We have also seen a large number of breaches and failures due to human error. It’s time for it to stop. The Salesforce outage in May was caused by unexpected issues with a database change script executed in production, which took the team 72+ hours to resolve. The AWS S3 outage was caused by a manual typing error, which brought down several websites that relied on S3. Of course, the most widely known data breach has been Equifax, where they did not patch Apache Struts due to no automation for application release and updates.

What is the number one thing that firms can do to protect themselves in security?

There are many solutions that companies can use to send their own texts. Of course, this might require some development work on their part. Companies must always ask themselves, “What will happen to my business if this provider is breached?” That sort of questioning allows you to weigh the ease of using a service provider providing your own solution. However, unless you are able to provide a higher level of security, your best choice is to find a selection of providers and question them specifically on security and breach response.

People who work in security and IT tend to be aware that we need to protect ourselves against hackers, but today, with so many people susceptible to cyber-attacks, do you think the government needs to do something to make people more aware?

Absolutely not. The government can’t even get [healthcare] right from the start. They just outsource to the lowest-cost provider.

What other trends, positive or negative, are you noticing in tech right now?

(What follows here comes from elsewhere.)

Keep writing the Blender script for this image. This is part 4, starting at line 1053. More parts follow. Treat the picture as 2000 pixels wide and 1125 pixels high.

Microservices and cloud-native architectures are definitely the new hotness.

At the moment, we are developing security in places like biometrics, where do you see the future of security measures going?

I love two-factor location-based authentication. This really eliminates the dangers of accounts being compromised from remote locations.

What are your 2020 tech predictions?

The adoption rate of new technology will dramatically increase, especially with open source. Just look at Kubernetes — we were all amazed at how quickly that proliferated. The same thing is going to happen with technologies like Spinnaker, but even faster. JPMorgan Chase made a public declaration of their commitment to Spinnaker at SpringOne, and we’re going to see more companies do the same. Based on this, CIOs need to actively explore these new technologies and pay attention to what their developers are interested in, as this will indicate the areas they need to invest in.